PSigma retains positive outlook, but remains wary of risks, says CIO Becket

Thomas Becket, chief investment officer at Psigma, says that the manager’s preference for equities does not indicate a shift away from a cautious stance.

We presented our “cautiously optimistic” view on financial markets and the global economy for 2013 in our communications late last year and in January’s newsletter. We subsequently received feedback questioning whether we had changed our approach to investing. In particular, some asked about the latest alterations to our asset allocations and whether our current preference for equities hinted at a departure from our traditionally cautious investment style. The short answer is that nothing has changed to our core investment beliefs; we remain ever-respectful of the downside risks that exist. However, our investment process allows us to be opportunistic and to hopefully maximise opportunities as and when they are presented across global financial markets. We currently believe that the global economy has started a cyclical improvement and confidence is generally improving, meaning that we should have a higher tolerance for equities. However, in this month’s View we will gaze in to our crystal ball and examine the various risks that presently focus our minds.

A crisis of confidence

The Great Financial Crisis of 2008 was a chastening experience for everyone, but particularly for investors. Large falls in asset prices and unprecedented volatility created a huge vacuum in confidence, which has put off many investors from wanting to have anything except a low tolerance for risk. Many investors are still inclined to see every swan as black, whilst we know that most are white. Business, consumer and investor confidence all remain in short supply today and “we are like crystal, we break easy”, as the magnificent New Order once sang. As soon as any risk appears on the horizon the primary instinct is to run first and evaluate the consequences later. This has meant persistently high levels of volatility in markets, which in turn has led to structurally lower appetite for embracing risk, even if there are cyclical bouts of enthusiasm (such as in the last two months). Despite signs of amelioration in confidence levels we recognise that it will remain brittle and therefore volatility will be with us for some time to come.

Politically driven markets

Over the last few years the greatest driver of fluctuations in confidence and markets has been the pesky politicians. Every major inflection point in markets has been driven by comments or actions from politicians or central bankers. Recent events in the US over the “fiscal cliff” debacle graphically illustrated the powerful hold that politicians have over markets and this makes us nervous. As does the increasing influence, be it overt or covert, that governments have over the central bankers.
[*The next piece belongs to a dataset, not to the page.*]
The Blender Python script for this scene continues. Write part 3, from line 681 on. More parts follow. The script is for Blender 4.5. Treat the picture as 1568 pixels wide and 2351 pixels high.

Where are the next political flash points that concern us? Certainly in Europe the imminent Italian election and the autumn German election are worthy of note, whilst the US politicians seem almost certain to create further chaos as discussions over the raising of the “debt ceiling” rage in May. All of these events have the potential to create waves in markets and impact confidence. We are also worried about the latest salvo in the global “currency war”, which has been fired by the Japanese. Although it has been beneficial to our investment strategy, the collapse in the Japanese yen has triggered a new wave of currency volatility, which can create distortions in the economy and make politicians jittery and reactionary.

Global growth

As we described in January’s View from Psigma, we expect the global economy to persist with its “boring, bumpy, below-par and brittle” output in the early months of 2013, before improving in to the second half of the year and maintaining good momentum in to 2014. Our view remains that the recent economic

improvement in China, decent growth from the US, stabilisation in Europe and pent-up demand from businesses will lead to an encouraging trajectory in global growth. The early data points in 2013 have strengthened our conviction in this view, with even Europe showing some tentative signs of hope. However, as we have learnt in the last few years, economic cycles have shortened, as businesses have been reticent to invest heavily, in case of a further deterioration in the financial system, global economy or because of wayward political decisions. Therefore, whilst we can be relatively comfortable in our short term appraisal of the economic outlook, our crystal ball gets cloudier the further forward we look. We are certainly not blasé about the potential for further flare ups across the channel but we believe that after all the efforts of politicians and the European Central Bank, the immediate outlook is less concerning than the last couple of years.